Trump twists Ukraine leader's comments as he calls for an end to the impeachment inquiry

Key Points
  • President Trump seizes on the words of Ukrainian President Volodymyr Zelenskiy, who said he never spoke to Trump "from the position of a quid pro quo."
  • Trump claims Ukraine's president says he did "nothing wrong," and impeachment should be "case over."
  • In fact, Zelenskiy directly criticizes Trump for freezing U.S. aid to Ukraine.
President Donald Trump delivers remarks during a campaign rally in Bossier City, LA, November 14, 2019.
Tom Brenne | Reuters

WASHINGTON – President Donald Trump on Monday seized upon the words of Ukrainian President Volodymyr Zelenskiy, who said in a new interview that he never spoke to Trump "from the position of a quid pro quo."

"Breaking News: The President of Ukraine has just again announced that President Trump has done nothing wrong with respect to Ukraine and our interactions or calls," Trump tweeted.

Trump tweet

According to Trump, his Ukrainian counterpart had absolved him of the central question in the ongoing House impeachment inquiry. Democrats in the chamber are probing whether Trump conditioned foreign aid to Ukraine and a White House visit on Zelenskiy's willingness to launch investigations into Trump's political rivals.

But what the president tweeted is not what Zelenskiy said.

Time magazine was one of four outlets that interviewed the Ukrainian president simultaneously, and reported that Zelenskiy's comments were in response to a question that specifically mentioned "quid pro quo," the Latin term for "this for that."

Question: "When did you first sense that there was a connection between Trump's decision to block military aid to Ukraine this summer and the two investigations that Trump and his allies were asking for? Can you clarify this issue of the quid pro quo?"

Zelenskiy's answer: "Look, I never talked to the President from the position of a quid pro quo. That's not my thing. … I don't want us to look like beggars. But you have to understand. We're at war. If you're our strategic partner, then you can't go blocking anything for us. I think that's just about fairness. It's not about a quid pro quo.

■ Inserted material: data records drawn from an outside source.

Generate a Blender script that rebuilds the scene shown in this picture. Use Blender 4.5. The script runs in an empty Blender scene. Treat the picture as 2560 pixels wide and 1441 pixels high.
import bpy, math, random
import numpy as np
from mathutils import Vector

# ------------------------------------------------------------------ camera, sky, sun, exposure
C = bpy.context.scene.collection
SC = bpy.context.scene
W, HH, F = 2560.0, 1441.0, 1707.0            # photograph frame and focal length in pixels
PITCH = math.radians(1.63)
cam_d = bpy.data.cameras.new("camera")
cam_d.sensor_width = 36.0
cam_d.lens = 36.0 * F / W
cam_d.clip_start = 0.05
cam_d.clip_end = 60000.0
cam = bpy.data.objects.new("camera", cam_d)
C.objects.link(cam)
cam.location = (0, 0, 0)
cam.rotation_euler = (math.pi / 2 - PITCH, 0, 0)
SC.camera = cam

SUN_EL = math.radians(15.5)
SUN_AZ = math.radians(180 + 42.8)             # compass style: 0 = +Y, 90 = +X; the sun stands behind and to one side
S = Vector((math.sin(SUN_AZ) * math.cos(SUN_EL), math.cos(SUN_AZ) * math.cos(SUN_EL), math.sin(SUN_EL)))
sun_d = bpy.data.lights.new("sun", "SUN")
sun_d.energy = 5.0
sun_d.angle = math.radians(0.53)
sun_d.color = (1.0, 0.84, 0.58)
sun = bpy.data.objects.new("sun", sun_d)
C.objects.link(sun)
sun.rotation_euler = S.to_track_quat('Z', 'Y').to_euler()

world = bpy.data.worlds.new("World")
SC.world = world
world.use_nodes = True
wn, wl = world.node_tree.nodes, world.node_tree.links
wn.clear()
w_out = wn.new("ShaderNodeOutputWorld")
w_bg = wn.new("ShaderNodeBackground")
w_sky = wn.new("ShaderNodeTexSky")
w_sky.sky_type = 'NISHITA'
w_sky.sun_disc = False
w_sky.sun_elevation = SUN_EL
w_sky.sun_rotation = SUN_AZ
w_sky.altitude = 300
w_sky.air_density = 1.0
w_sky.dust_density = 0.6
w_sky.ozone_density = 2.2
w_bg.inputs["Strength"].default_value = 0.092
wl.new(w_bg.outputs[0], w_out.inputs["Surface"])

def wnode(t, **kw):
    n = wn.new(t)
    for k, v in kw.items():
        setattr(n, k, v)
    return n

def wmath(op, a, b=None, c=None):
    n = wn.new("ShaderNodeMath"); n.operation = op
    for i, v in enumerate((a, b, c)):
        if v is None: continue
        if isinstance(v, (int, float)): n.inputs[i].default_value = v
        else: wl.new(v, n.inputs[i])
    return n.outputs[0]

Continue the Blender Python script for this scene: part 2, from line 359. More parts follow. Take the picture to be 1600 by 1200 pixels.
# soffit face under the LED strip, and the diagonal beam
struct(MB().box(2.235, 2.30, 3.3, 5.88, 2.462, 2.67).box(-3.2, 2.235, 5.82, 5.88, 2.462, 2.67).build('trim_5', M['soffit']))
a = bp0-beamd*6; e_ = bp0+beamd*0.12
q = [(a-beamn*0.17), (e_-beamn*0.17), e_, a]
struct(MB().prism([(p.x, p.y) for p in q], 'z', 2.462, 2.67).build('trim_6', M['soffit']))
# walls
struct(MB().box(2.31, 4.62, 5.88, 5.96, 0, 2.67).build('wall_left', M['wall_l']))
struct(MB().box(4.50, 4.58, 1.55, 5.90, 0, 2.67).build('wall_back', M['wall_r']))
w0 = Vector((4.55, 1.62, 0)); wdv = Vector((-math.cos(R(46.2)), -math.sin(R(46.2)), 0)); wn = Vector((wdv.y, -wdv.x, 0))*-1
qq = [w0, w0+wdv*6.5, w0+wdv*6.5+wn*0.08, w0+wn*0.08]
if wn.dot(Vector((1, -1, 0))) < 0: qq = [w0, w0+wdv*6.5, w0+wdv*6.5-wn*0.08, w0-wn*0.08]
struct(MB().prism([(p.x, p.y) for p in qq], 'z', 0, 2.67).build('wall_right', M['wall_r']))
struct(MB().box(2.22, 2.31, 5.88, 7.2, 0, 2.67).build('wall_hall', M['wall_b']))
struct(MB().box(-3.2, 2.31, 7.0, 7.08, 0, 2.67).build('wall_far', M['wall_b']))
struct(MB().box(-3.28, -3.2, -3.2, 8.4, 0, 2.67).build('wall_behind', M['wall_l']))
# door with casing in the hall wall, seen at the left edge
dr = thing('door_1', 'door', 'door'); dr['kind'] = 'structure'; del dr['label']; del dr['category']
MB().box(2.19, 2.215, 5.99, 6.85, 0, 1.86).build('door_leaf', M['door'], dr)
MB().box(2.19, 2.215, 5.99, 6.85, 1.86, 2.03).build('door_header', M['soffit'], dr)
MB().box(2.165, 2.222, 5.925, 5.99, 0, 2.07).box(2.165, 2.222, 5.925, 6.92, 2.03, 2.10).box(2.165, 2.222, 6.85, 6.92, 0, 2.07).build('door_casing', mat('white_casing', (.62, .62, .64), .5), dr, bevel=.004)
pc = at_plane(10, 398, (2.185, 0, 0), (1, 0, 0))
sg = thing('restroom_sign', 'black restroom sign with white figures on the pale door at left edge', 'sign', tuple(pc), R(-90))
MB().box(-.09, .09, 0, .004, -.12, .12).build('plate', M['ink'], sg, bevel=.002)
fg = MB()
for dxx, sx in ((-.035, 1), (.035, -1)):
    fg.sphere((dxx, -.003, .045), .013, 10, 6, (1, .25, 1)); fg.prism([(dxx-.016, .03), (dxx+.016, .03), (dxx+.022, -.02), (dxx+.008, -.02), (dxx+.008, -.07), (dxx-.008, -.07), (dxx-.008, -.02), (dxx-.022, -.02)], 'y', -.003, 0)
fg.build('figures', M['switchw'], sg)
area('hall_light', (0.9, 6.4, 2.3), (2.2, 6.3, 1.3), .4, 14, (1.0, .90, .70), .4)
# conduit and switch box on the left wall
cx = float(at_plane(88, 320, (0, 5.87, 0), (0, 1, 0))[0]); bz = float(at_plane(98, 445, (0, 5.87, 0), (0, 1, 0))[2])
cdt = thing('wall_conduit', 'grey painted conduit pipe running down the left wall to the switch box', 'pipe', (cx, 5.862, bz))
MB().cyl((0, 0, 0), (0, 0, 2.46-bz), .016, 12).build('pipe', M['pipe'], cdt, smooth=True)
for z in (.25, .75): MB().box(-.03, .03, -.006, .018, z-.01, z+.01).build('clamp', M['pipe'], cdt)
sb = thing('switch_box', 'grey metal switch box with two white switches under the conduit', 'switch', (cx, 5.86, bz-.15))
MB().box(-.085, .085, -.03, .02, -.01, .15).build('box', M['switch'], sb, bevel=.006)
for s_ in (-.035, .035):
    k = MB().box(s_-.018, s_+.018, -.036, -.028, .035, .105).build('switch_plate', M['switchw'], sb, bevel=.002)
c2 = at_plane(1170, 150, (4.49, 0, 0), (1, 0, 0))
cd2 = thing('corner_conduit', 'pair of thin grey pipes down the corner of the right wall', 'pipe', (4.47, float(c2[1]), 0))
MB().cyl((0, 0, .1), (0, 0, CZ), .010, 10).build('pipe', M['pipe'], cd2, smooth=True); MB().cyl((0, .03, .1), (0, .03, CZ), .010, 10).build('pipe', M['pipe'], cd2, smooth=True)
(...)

It just goes without saying."

From the whole quote, it's clear that Zelenskiy did not say Trump had "done nothing wrong," as the president claimed in his tweet. On the contrary, the Ukrainian president criticized Trump for freezing congressionally appropriated military aid to Ukraine, which is at war with Russian-backed separatists.

The White House has so far been unwilling to explain why the aid was frozen for two months, while Trump and a small group of his envoys pressured Ukraine to publicly launch two investigations, one into the son of former Vice President Joe Biden, and another into a debunked conspiracy theory that Ukraine interfered in the U.S. presidential election in 2016.

Earlier this fall, an Office of Management and Budget official, Mark Sandy, revealed in a sworn deposition that two OMB staffers had resigned this past summer, at least in part out of frustration with the lack of any official justification for holding up hundreds of millions of dollars in promised aid to Ukraine.

Zelenskiy, meanwhile, has been forced to walk a tightrope over the past three months. He is trying to balance his insistence that he will resist attempts to unduly influence his government with his need to appease Trump, who provides aid that Ukraine desperately needs to fight Russia's annexation of Crimea and its attempts to seize even greater swaths of Eastern Ukraine.

Monday was not the first time that Trump has cherry-picked from Zelenskiy's words to argue that the Ukrainian president believes he did nothing wrong.

"There was no blackmail," Zelenskiy said during an interview in early October. "[The U.S.] blocked this money and nobody asked us anything."

The comment was in response to a question about Zelenskiy's now infamous July 25 call with Trump, in which the U.S. president asked Zelenskiy to do him "a favor," by investigating Biden and the 2016 conspiracy theory.

Zelenskiy's willingness to deny that he had been asked for anything, despite a White House rough transcript of the July call that quotes the president specifically asking for investigations, underscores the lengths Ukraine's president will go to to stay on Trump's good side.

In that instance, when Trump learned of Zelenskiy's comments he tweeted, "The President of the Ukraine just stated again, in the strongest of language, that President Trump applied no pressure and did absolutely nothing wrong. He used the strongest language possible. That should end this Democrat Scam, but it won't, because the Dems & Media are FIXED!"